Budzę Juniora codziennie  do szkoły. Zauważyłam pewną prawidłowość, mianowicie im jest większy tym mocnej śpi. Prawdopodobnie koło matury będę go musiała polewać wodą z lodem.
Kiedyś dla żartu wzięłam Kotkę na ręce i położyłam ją na jego plecach. 
Od razu przebudził się do życia, nie ma to jak ponad 4 kilogramy ciepłego kota wspinającego się na głowę. I tak jakoś weszło mi to w krew, że zaczęłam się posiłkować kotem przy procesie wybudzania mojego syna.

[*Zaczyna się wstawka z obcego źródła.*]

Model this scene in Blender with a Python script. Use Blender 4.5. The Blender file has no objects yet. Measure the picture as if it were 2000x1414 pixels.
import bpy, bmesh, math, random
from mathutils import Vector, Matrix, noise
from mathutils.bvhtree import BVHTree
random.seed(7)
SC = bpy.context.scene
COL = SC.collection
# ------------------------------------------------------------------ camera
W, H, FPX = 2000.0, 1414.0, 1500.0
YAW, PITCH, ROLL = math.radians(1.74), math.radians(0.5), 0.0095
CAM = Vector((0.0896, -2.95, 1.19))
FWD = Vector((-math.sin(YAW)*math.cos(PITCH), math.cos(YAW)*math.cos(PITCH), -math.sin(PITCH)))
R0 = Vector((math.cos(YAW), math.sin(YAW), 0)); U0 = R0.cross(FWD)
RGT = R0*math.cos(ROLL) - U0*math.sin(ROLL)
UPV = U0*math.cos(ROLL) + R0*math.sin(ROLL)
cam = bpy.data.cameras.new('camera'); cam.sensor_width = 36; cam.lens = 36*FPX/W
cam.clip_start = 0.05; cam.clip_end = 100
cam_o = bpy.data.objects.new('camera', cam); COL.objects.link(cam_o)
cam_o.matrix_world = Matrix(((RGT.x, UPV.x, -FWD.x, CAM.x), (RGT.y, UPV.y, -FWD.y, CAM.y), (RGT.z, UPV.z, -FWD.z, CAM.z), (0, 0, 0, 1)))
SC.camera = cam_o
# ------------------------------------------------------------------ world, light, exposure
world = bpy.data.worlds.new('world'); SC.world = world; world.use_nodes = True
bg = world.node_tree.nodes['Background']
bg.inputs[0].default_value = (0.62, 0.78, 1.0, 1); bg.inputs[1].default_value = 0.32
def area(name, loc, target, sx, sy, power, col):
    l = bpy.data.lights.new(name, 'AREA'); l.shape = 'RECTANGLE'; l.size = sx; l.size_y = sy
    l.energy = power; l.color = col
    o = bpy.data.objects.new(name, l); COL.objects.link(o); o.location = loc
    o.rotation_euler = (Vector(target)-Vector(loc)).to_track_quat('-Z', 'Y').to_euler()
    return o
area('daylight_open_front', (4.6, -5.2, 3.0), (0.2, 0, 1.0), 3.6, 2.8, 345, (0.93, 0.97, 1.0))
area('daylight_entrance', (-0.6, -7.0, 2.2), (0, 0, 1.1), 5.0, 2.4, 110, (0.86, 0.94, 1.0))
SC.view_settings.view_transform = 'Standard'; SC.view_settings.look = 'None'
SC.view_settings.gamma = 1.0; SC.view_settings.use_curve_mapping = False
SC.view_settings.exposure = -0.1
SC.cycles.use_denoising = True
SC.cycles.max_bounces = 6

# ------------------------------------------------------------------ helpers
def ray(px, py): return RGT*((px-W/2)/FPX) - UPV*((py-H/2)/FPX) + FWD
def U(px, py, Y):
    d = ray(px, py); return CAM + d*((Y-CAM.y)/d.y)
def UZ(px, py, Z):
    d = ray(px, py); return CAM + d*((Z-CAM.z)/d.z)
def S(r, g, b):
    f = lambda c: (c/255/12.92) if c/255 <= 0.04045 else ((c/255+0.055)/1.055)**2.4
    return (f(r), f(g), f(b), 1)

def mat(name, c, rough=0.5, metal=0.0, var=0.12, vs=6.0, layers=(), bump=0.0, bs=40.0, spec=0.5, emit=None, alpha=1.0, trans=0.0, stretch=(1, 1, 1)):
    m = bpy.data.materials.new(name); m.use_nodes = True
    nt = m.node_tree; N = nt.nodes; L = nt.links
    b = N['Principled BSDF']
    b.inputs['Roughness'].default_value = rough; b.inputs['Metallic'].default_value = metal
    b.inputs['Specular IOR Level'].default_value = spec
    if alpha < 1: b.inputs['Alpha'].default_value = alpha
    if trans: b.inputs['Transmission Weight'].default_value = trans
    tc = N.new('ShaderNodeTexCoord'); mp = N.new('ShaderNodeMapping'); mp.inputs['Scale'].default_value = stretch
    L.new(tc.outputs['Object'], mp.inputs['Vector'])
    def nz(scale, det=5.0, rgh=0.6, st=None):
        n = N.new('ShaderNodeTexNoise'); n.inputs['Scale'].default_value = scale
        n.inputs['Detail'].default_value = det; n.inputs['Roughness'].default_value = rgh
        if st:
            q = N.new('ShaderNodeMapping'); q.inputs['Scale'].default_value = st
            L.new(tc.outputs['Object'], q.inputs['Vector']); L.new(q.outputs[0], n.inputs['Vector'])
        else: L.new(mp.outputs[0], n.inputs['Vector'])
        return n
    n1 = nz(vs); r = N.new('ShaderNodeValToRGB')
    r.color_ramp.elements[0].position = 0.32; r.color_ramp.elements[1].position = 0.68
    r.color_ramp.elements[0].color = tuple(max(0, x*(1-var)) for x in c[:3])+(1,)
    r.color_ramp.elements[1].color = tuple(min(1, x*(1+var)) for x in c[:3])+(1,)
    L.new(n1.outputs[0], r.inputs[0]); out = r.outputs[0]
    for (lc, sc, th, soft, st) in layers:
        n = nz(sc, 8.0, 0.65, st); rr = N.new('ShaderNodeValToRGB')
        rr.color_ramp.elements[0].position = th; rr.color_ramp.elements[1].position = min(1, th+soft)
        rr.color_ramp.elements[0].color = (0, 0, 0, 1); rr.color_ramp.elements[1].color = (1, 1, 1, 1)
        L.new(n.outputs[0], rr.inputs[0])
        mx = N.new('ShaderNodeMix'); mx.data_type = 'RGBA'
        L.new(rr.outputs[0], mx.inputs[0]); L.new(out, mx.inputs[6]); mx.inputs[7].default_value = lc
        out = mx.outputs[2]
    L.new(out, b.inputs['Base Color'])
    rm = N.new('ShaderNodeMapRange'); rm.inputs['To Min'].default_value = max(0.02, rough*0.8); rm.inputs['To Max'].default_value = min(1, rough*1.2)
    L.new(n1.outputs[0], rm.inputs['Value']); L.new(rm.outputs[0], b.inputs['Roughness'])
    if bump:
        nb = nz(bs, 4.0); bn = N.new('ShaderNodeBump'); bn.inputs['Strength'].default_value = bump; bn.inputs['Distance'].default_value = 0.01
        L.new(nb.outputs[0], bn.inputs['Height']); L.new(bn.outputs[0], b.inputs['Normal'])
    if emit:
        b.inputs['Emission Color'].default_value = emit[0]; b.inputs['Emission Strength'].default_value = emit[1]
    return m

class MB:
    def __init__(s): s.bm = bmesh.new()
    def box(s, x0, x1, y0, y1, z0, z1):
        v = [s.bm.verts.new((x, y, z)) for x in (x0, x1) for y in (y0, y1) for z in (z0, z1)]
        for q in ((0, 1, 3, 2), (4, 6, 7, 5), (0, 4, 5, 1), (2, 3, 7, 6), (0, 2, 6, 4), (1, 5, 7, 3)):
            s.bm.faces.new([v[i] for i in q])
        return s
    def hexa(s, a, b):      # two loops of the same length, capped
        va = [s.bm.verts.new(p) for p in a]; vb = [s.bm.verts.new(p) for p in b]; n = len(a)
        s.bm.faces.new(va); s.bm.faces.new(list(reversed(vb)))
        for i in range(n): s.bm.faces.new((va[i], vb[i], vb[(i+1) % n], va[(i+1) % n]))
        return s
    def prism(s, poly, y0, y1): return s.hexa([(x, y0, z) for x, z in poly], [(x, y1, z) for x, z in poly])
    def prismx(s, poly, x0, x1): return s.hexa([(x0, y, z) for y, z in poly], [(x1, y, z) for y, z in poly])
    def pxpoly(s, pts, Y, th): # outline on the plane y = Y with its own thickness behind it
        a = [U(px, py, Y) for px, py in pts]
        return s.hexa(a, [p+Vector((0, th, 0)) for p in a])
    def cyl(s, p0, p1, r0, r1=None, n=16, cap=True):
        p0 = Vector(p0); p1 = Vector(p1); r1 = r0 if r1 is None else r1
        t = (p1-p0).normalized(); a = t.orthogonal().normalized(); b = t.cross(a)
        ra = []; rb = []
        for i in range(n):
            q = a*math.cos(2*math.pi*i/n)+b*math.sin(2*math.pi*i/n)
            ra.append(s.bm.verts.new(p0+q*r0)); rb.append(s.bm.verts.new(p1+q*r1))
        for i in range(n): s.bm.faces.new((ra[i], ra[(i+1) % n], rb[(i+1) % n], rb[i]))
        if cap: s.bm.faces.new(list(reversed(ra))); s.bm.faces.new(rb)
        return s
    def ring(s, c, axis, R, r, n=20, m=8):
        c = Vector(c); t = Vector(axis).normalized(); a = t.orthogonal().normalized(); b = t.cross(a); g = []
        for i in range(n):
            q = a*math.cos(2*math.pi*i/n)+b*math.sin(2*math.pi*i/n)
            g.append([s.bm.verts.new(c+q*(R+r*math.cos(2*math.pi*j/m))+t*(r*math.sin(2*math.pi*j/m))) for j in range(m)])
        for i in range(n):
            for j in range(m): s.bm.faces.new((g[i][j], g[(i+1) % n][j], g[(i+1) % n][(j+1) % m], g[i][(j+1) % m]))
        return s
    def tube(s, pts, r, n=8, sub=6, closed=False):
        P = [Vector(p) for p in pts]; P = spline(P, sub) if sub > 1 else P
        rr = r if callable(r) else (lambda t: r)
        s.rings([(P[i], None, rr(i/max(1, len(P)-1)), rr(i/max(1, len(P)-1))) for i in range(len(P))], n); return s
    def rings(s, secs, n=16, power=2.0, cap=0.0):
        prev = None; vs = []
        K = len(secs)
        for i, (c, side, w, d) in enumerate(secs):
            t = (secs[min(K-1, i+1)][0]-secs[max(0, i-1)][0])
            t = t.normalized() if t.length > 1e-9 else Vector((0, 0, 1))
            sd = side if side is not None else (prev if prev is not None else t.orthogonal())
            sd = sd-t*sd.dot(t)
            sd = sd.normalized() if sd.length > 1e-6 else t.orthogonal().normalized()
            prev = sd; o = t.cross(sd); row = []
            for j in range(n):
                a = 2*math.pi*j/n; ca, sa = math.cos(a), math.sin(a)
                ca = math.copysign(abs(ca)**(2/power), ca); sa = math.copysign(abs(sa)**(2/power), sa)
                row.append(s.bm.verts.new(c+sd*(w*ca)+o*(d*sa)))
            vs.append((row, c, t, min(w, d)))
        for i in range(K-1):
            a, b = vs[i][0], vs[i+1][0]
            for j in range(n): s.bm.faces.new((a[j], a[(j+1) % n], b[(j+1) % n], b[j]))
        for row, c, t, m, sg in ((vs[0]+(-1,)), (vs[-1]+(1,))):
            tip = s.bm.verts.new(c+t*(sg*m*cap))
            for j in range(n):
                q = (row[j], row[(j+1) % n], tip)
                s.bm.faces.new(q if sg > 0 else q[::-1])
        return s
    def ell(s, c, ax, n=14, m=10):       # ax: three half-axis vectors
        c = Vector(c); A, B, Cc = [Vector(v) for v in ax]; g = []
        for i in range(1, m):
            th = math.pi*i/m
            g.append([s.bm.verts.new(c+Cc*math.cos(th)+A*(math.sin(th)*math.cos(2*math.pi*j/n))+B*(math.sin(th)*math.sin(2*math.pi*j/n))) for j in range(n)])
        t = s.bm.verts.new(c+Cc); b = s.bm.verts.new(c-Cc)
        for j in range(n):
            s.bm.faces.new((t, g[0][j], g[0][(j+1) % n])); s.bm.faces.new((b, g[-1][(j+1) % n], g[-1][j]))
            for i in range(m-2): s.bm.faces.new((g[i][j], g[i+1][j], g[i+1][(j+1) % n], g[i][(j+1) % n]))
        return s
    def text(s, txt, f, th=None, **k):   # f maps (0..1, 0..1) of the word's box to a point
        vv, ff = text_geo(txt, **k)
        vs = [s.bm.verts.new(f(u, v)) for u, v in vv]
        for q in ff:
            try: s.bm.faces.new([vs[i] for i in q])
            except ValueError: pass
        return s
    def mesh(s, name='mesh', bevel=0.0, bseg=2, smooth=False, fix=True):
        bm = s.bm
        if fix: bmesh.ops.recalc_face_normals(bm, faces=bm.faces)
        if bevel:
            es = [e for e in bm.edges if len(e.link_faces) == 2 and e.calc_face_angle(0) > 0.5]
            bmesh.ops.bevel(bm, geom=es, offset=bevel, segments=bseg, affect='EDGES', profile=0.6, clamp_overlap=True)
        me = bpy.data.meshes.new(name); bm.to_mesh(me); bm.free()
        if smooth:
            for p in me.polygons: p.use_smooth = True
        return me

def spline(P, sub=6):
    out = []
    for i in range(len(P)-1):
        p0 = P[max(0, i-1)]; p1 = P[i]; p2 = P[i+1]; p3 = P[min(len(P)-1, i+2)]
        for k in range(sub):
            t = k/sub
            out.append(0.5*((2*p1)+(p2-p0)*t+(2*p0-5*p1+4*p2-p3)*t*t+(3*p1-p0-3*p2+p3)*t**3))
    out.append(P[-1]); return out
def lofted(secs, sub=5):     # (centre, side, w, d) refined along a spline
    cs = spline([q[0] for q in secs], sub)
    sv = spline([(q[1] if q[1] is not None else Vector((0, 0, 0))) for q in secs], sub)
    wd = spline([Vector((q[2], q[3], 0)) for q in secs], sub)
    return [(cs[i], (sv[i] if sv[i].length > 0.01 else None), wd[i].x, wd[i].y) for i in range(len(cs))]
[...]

Pewnego razu zapomniałam o tej, naszej nowej, świeckiej tradycji i budzę delikwenta “bezkotowo”, a tu jak zwykle nic. Kotka siedzi koło moich nóg, a ja stoję nad śpiącym księciem jak nieprzytomna, durna bździągwa, nagle słyszę całkiem rozbudzony głos mojego dziecka: „Mamoooo, no rzuć na mnie kota !”
Rzuciłam, nie będę odmawiać dziecku małych radości, (Kotce zresztą też nie).

Kiedy patrzę jak z anielskim spokojem ona znosi objawy gorących uczuć, nie drapie, nie gryzie, nie atakuje wszystkich, to błogość mnie ogarnia i pewność, że warto było zapłacić za całą tę łagodną „puchatowatość”.
Dostaliśmy urodę i kompletny brak agresji w pakiecie, inteligencja jest przereklamowana w porównaniu z miłością.